→ **WHAT TO PRODUCE**
Output all the data exactly. Pictures do not belong in the copy.

→ **DATASET SECTION**
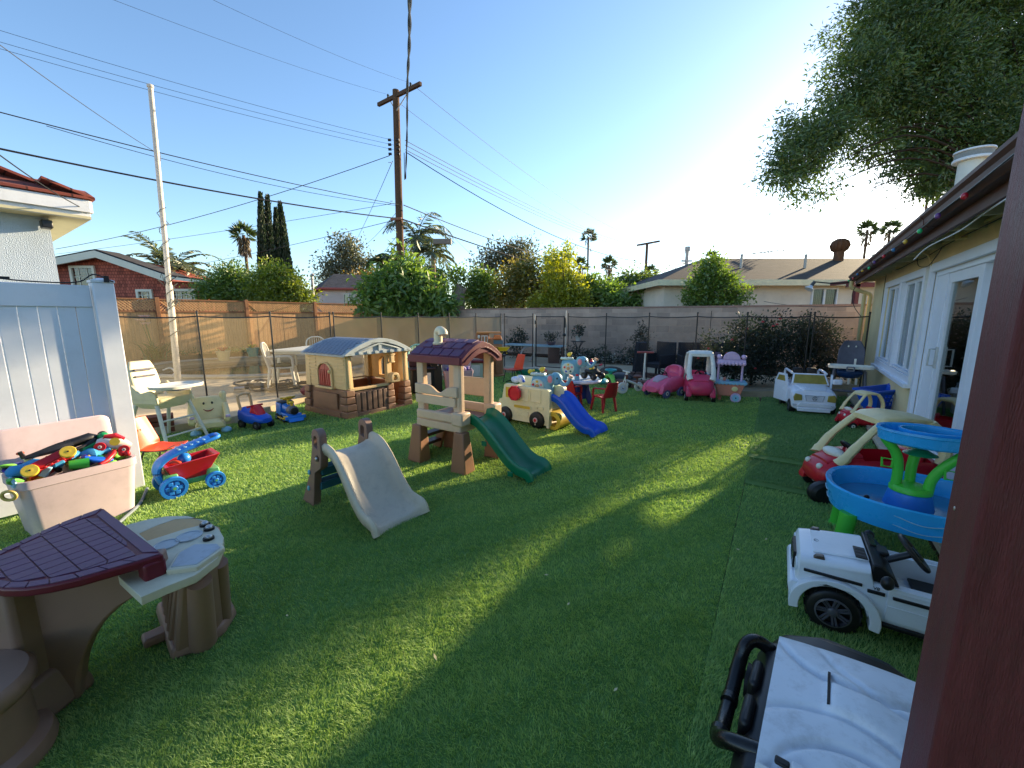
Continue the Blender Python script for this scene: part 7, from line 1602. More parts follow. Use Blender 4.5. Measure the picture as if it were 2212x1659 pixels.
b = MB(); b.lathe([(.001,-.062),(.03,-.062),(.03,-.055)],14,(.0,0,.05),'y'); b.build('door_badge', ty, t)
b = MB(); b.box((0,0,0),(.19,.07,.06), top=(.8,.7)); b.sph((.08,0,.03),.035); b.cyl((-.09,0,.0),(-.13,0,-.03),.015); single('toy_blaster', 'green chunky plastic toy beside the black figure', b, plastic('plastic_green_toy', 20,150,80), inbin(.13,.02,.535), (0,R(-14),R(80)), bev=.01)
bt_ = plastic('plastic_cloth_blue', 50,140,190, rough=.7)
b = MB(); P_ = bez([(-.30,-.02,.0),(-.2,.02,.03),(-.1,-.01,.015),(0,.03,.04),(.12,-.01,.02),(.2,.02,.03)],4)
b.tube(P_, [.012+.028*abs(math.sin(i*.9)) for i in range(len(P_))], 10, flat=1.6); single('blue_rag', 'bright blue knitted rag draped through the middle of the toy pile', b, bt_, inbin(-.02,-.06,.475), (0,0,R(66)), 'cloth')
for k, (x,y,z,c,lab,shp) in enumerate(((-.30,.05,.50,lime,'yellow-green lid tilted at the far left of the toy pile',0),(-.27,.03,.47,plastic('plastic_violet', 80,50,150),'purple dish under the yellow-green lid',0),(-.22,.0,.46,sky_,'turquoise rattle next to the purple dish',1),(-.29,-.10,.42,plastic('plastic_lime2', 110,190,90),'lime boat hanging over the left rim of the pink bin',2),(-.31,-.13,.43,sky_,'light blue handle loop over the left rim of the pink bin',3),(-.34,-.16,.36,plastic('plastic_ring_gold', 200,170,90),'tan teething ring dangling outside the pink bin',3),(.10,-.14,.455,blu,'blue toy wedge leaning on the front rim of the pink bin',2),(.16,-.13,.45,rb_,'dark red paddle lying across the front rim of the pink bin',2),(-.18,.10,.50,cyel,'cream and pink toy starfish at the back left of the pile',1),(.25,-.10,.46,rb_,'red ball tucked at the right front corner of the pink bin',1),(.05,-.10,.47,plastic('plastic_toy_gold', 200,160,40),'gold toy block between the green cup and the red paddle',4),(-.08,.0,.50,plastic('plastic_orange_y', 220,130,50),'small orange wheel toy behind the red wagon',1),(-.20,-.04,.455,whf,'white jar lid between the purple dish and the red wagon',0))):
    b = MB()
    if shp == 0: b.lathe([(.001,-.006),(.05,-.006),(.055,0),(.05,.008),(.001,.012)], 22)
    elif shp == 1: b.sph((0,0,0),.026); b.sph((.035,0,.01),.02); b.cyl((0,0,0),(-.05,.01,0),.009)
    elif shp == 2: b.rings([superring(x_,hw,z0,z1,2.5,14) for x_,hw,z0,z1 in ((-.08,.012,0,.02),(-.04,.03,-.012,.022),(.03,.03,-.012,.024),(.08,.012,.0,.03))])
    elif shp == 3: b.tube([(.032*math.cos(2*PI*q/18),.032*math.sin(2*PI*q/18),0) for q in range(18)], .010, 8, closed=True)
    else: b.box((0,0,0),(.06,.05,.05))
    single(['lid','rattle','toy_boat','ring','block'][shp], lab, b, c, inbin(x,y,z), (R(30*(k%3)-20 if shp!=3 else 80),R(25 if k%2 else -20),R(40*k)), bev=.006 if shp==4 else 0)
for k in range(30):
    c_ = random.choice([rb_,ty,blu,sky_,lime,whf,plastic('plastic_violet', 80,50,150),green,blk_p]); b = MB(); s_ = random.uniform(.022,.042)
    (b.sph((0,0,0),(s_*1.6,s_,s_*.8),10,7) if k%2 else b.box((0,0,0),(s_*2.4,s_*1.3,s_*.9))); o = b.build('small_toy', c_, bev=.006)
    o.location = inbin(random.uniform(-.26,.26), random.uniform(-.12,.15), .40+random.uniform(0,.07)); o.rotation_euler = (random.uniform(0,3),random.uniform(0,3),random.uniform(0,3)); tag(o, 'small '+{'plastic_toy_red':'dark red','plastic_toy_yellow':'yellow','plastic_blue':'blue','plastic_sky':'sky blue','plastic_lime':'lime','plastic_offwhite':'white','plastic_violet':'purple','plastic_green':'green','plastic_black':'black'}.get(c_.name,'white')+(' rounded' if k%2 else ' blocky')+' toy between the bigger ones of the pale pink bin', 'toy', 'filler toys in the pale pink bin')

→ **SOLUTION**
Continue the Blender Python script for this scene: part 7, from line 1602. More parts follow. Use Blender 4.5. Measure the picture as if it were 2212x1659 pixels.
b = MB(); b.lathe([(.001,-.062),(.03,-.062),(.03,-.055)],14,(.0,0,.05),'y'); b.build('door_badge', ty, t)
b = MB(); b.box((0,0,0),(.19,.07,.06), top=(.8,.7)); b.sph((.08,0,.03),.035); b.cyl((-.09,0,.0),(-.13,0,-.03),.015); single('toy_blaster', 'green chunky plastic toy beside the black figure', b, plastic('plastic_green_toy', 20,150,80), inbin(.13,.02,.535), (0,R(-14),R(80)), bev=.01)
bt_ = plastic('plastic_cloth_blue', 50,140,190, rough=.7)
b = MB(); P_ = bez([(-.30,-.02,.0),(-.2,.02,.03),(-.1,-.01,.015),(0,.03,.04),(.12,-.01,.02),(.2,.02,.03)],4)
b.tube(P_, [.012+.028*abs(math.sin(i*.9)) for i in range(len(P_))], 10, flat=1.6); single('blue_rag', 'bright blue knitted rag draped through the middle of the toy pile', b, bt_, inbin(-.02,-.06,.475), (0,0,R(66)), 'cloth')
for k, (x,y,z,c,lab,shp) in enumerate(((-.30,.05,.50,lime,'yellow-green lid tilted at the far left of the toy pile',0),(-.27,.03,.47,plastic('plastic_violet', 80,50,150),'purple dish under the yellow-green lid',0),(-.22,.0,.46,sky_,'turquoise rattle next to the purple dish',1),(-.29,-.10,.42,plastic('plastic_lime2', 110,190,90),'lime boat hanging over the left rim of the pink bin',2),(-.31,-.13,.43,sky_,'light blue handle loop over the left rim of the pink bin',3),(-.34,-.16,.36,plastic('plastic_ring_gold', 200,170,90),'tan teething ring dangling outside the pink bin',3),(.10,-.14,.455,blu,'blue toy wedge leaning on the front rim of the pink bin',2),(.16,-.13,.45,rb_,'dark red paddle lying across the front rim of the pink bin',2),(-.18,.10,.50,cyel,'cream and pink toy starfish at the back left of the pile',1),(.25,-.10,.46,rb_,'red ball tucked at the right front corner of the pink bin',1),(.05,-.10,.47,plastic('plastic_toy_gold', 200,160,40),'gold toy block between the green cup and the red paddle',4),(-.08,.0,.50,plastic('plastic_orange_y', 220,130,50),'small orange wheel toy behind the red wagon',1),(-.20,-.04,.455,whf,'white jar lid between the purple dish and the red wagon',0))):
    b = MB()
    if shp == 0: b.lathe([(.001,-.006),(.05,-.006),(.055,0),(.05,.008),(.001,.012)], 22)
    elif shp == 1: b.sph((0,0,0),.026); b.sph((.035,0,.01),.02); b.cyl((0,0,0),(-.05,.01,0),.009)
    elif shp == 2: b.rings([superring(x_,hw,z0,z1,2.5,14) for x_,hw,z0,z1 in ((-.08,.012,0,.02),(-.04,.03,-.012,.022),(.03,.03,-.012,.024),(.08,.012,.0,.03))])
    elif shp == 3: b.tube([(.032*math.cos(2*PI*q/18),.032*math.sin(2*PI*q/18),0) for q in range(18)], .010, 8, closed=True)
    else: b.box((0,0,0),(.06,.05,.05))
    single(['lid','rattle','toy_boat','ring','block'][shp], lab, b, c, inbin(x,y,z), (R(30*(k%3)-20 if shp!=3 else 80),R(25 if k%2 else -20),R(40*k)), bev=.006 if shp==4 else 0)
for k in range(30):
    c_ = random.choice([rb_,ty,blu,sky_,lime,whf,plastic('plastic_violet', 80,50,150),green,blk_p]); b = MB(); s_ = random.uniform(.022,.042)
    (b.sph((0,0,0),(s_*1.6,s_,s_*.8),10,7) if k%2 else b.box((0,0,0),(s_*2.4,s_*1.3,s_*.9))); o = b.build('small_toy', c_, bev=.006)
    o.location = inbin(random.uniform(-.26,.26), random.uniform(-.12,.15), .40+random.uniform(0,.07)); o.rotation_euler = (random.uniform(0,3),random.uniform(0,3),random.uniform(0,3)); tag(o, 'small '+{'plastic_toy_red':'dark red','plastic_toy_yellow':'yellow','plastic_blue':'blue','plastic_sky':'sky blue','plastic_lime':'lime','plastic_offwhite':'white','plastic_violet':'purple','plastic_green':'green','plastic_black':'black'}.get(c_.name,'white')+(' rounded' if k%2 else ' blocky')+' toy between the bigger ones of the pale pink bin', 'toy', 'filler toys in the pale pink bin')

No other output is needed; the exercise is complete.